Concert de clôture de la saison de Musique de chambre à Sainte-Pétronille: Che Tango Che

Normand Gagnon, Autour de l’île, l’Île d’Orléans, septembre 2013

Si les premières manifestations du tango (danse et musique) sont apparues dans les quartiers populaires bordant le Rìo de la Plata vers la fin du XVIIIe siècle et se révèlent être le résultat d’un inextricable métissage d’influences africaines (esclaves noirs) et européennes (émigrants), il s’est profondément transformé à partir des années 20 où l’on observe une double rupture, selon les propos de Fabrice Hatem. D’une part, il quitte ce que certains ont appelé sa vulgarité originelle pour conquérir avec succès un public plus large, même au-delà de ses frontières. D’autre part, son répertoire chanté s’enrichit considérablement avec de nombreux nouveaux interprètes et auteurs parmi lesquels on trouve de grands poètes, tels Horacio Ferrer, dont plusieurs des textes ont été mis en musique par Astor Piazzolla, son alter ego musical. C’est d’ailleurs à ce dernier notamment que l’on doit ce tango libéré, enrichi d’un langage évolué et contemporain et qui a su, sans renier le caractère grave ou enjoué de ses origines, y incorporer des formes classiques.

Et c’est à ce tango sophistiqué que Romulo Larrea nous a conviés en nous offrant un programme où l’on retrouve deux de ses propres pièces de même qu’un grand nombre de musiques de Piazzola sur des textes de Ferrer.

Montréal bleu (Larrea), par exemple, surprend et enchante à la fois. Il impressionne par une introduction faite de contrastes : un bandonéon joué avec lenteur et légèreté et un jeu pianistique accentué et grave. Il charme ensuite par la beauté de la construction musicale qui utilise au mieux chacun des instruments du septuor. Cette pièce jouée en première partie a suffi à nous convaincre que Larrea est un compositeur et un interprète digne de ses illustres prédécesseurs. Mais c’est avec Adiós Nonino (Piazzolla), où violoncelle, piano et bandonéon unis dans un véritable cri du coeur qui pousse à la tristesse pure, que l’interprétation atteint les sommets de la perfection ; jusqu’à tirer des larmes à ceux qui y sont sensibles ! Du grand art, rien de moins !

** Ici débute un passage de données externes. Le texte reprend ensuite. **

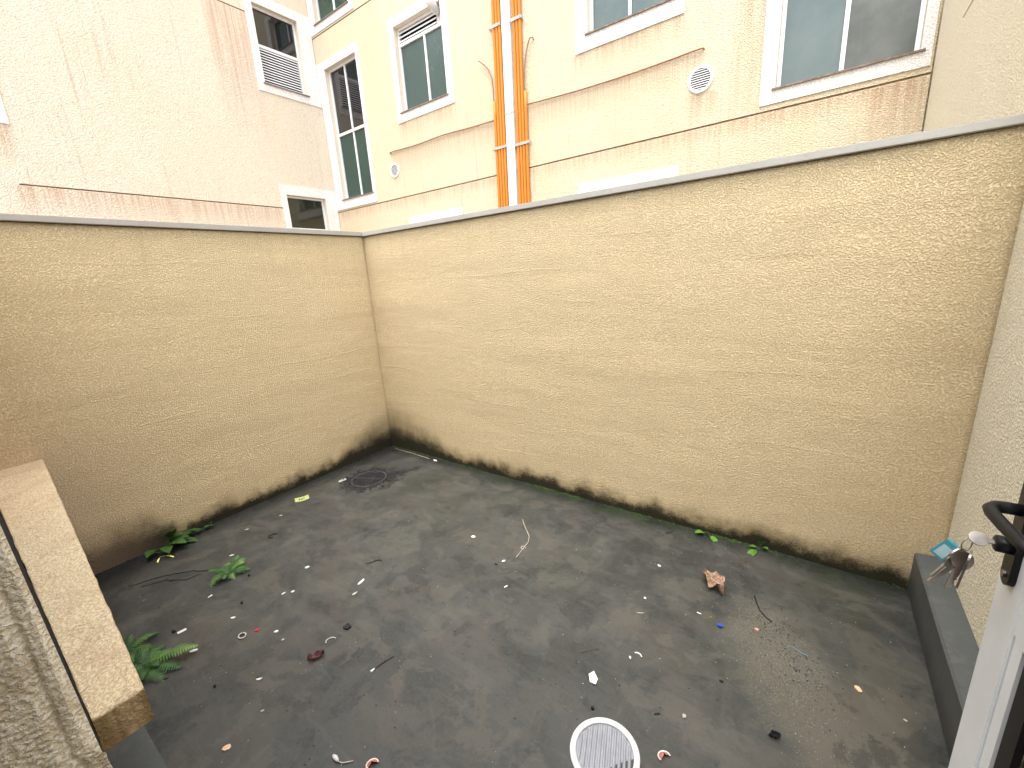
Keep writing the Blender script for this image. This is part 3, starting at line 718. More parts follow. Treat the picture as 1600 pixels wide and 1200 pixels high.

Verónica Larc, quant à elle, ajoute encore à la sensualité de cette musique avec une émotion à fleur de peau et une voix fluide et suave. On ne peut d’ailleurs manquer de remarquer avec quelle aisance elle mitraille parfois de longues phrases sur un nombre limité de notes, ni la beauté des textes qu’elle sait faire sienne.